Les vignes espagnoles devront-elles gagner les cimes pour résister aux fortes canicules à venir? L'idée est sérieusement avancée par des experts et viticulteurs pour combattre un changement climatique qui menace de transformer la péninsule ibérique en zone semi-désertique.

L'Espagne, qui accueille le plus vaste vignoble de la planète (1,16 million d'hectares contre 852.000 en France) et compte des appellations de renom comme Rioja ou Ribera del Duero, «est en première ligne pour le réchauffement climatique», explique le chimiste Juan Francisco Cacho, spécialiste du vin et professeur à l'Université de Saragosse (nord).

Le pays, déjà le plus sec d'Europe, est menacé par une «africanisation» de son climat et jusqu'à un tiers de son territoire risque «de manière sévère» une désertification, selon le ministère de l'Environnement.

Du coup les grands domaines viticoles et la Fédération espagnole du vin se mobilisent autour du projet «Demeter», destiné à «rassembler les connaissances nécessaires pour faire face aux défis du changement climatique».

La vigne aime le soleil, tous les vignerons le savent. Mais trop de chaleur nuit à un bon mûrissement du raisin, explique le professeur Cacho.

La canicule gorge rapidement les grappes de sucre tandis que les «composants phénoliques» qui donnent au vin ses arômes, sa consistance et sa couleur, mûrissent plus lentement.

Aussi les viticulteurs espagnols doivent choisir entre récolter tôt et produire un vin avec le bon degré d'alcool mais encore «vert» et vendanger plus tard des raisins gorgés de sucre qui font des vins bons mais très alcoolisés.

«Les domaines viticoles choisissent d'attendre... Si bien que les vins produits aujourd'hui font souvent 14, 15 voire 16 degrés d'alcool contre 12 degrés avant», explique M. Cacho.

Le projet Demeter s'attache précisément «à recherche les pratiques viticoles qui retardent la maturation», explique Mireia Torres, directrice technique d'un grand domaine espagnol, Bodegas Torres, basé en Catalogne (nord-est).

«Nous disposons d'une parcelle expérimentale où on analyse les effets de différentes pratiques viticoles par rapport au climat», explique-t-elle.

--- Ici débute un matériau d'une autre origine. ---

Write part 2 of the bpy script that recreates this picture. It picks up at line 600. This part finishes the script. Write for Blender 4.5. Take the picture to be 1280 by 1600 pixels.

Une piste explorée est l'altitude. Dans les zones élevées, la vigne souffre moins de la chaleur: les nuits y sont plus fraîches, ce qui permet un mûrissement plus harmonieux des fruit.

Aux Bodegas Perez Pascuas dans la zone Ribera del Duero (centre-nord), trois générations de viticulteurs ont fait la même constatation: «les vignes en hauteur donnent des vins de meilleurs qualité», explique le petit-fils du fondateur, José Manuel Perez Ovejas.

Ses vignes se situent toutes à plus de 820 m d'altitude et sont relativement épargnées par les enchaînements d'étés caniculaires.

«Les vignobles (espagnols, ndlr) se situent au maximum à 800 m d'altitude. Dans 15 ans, il faudra planter les vignes entre 800 et 1000 m et les grandes caves sont déjà en train d'acheter des terrains en hauteur», souligne le professeur Cacho.

Oenologue pour le select domaine «Viñedos Alonso del Yerro» (Ribera del Duero), le Français Lionel Gourgue estime qu'un déplacement en altitude du vignoble espagnol ne serait, au final, qu'un juste retour au bon sens paysan.

«La vigne a toujours été plantée sur les coteaux (...). Dans les années 80, il y a eu des erreurs et on a planté n'importe où», explique-t-il.

C'est le cas notamment dans les plaines de la région de Castille-la-Manche (centre-sud). Pour survivre, les viticulteurs y devront «peut-être un jour arroser» leur vigne, avance M. Gourgue.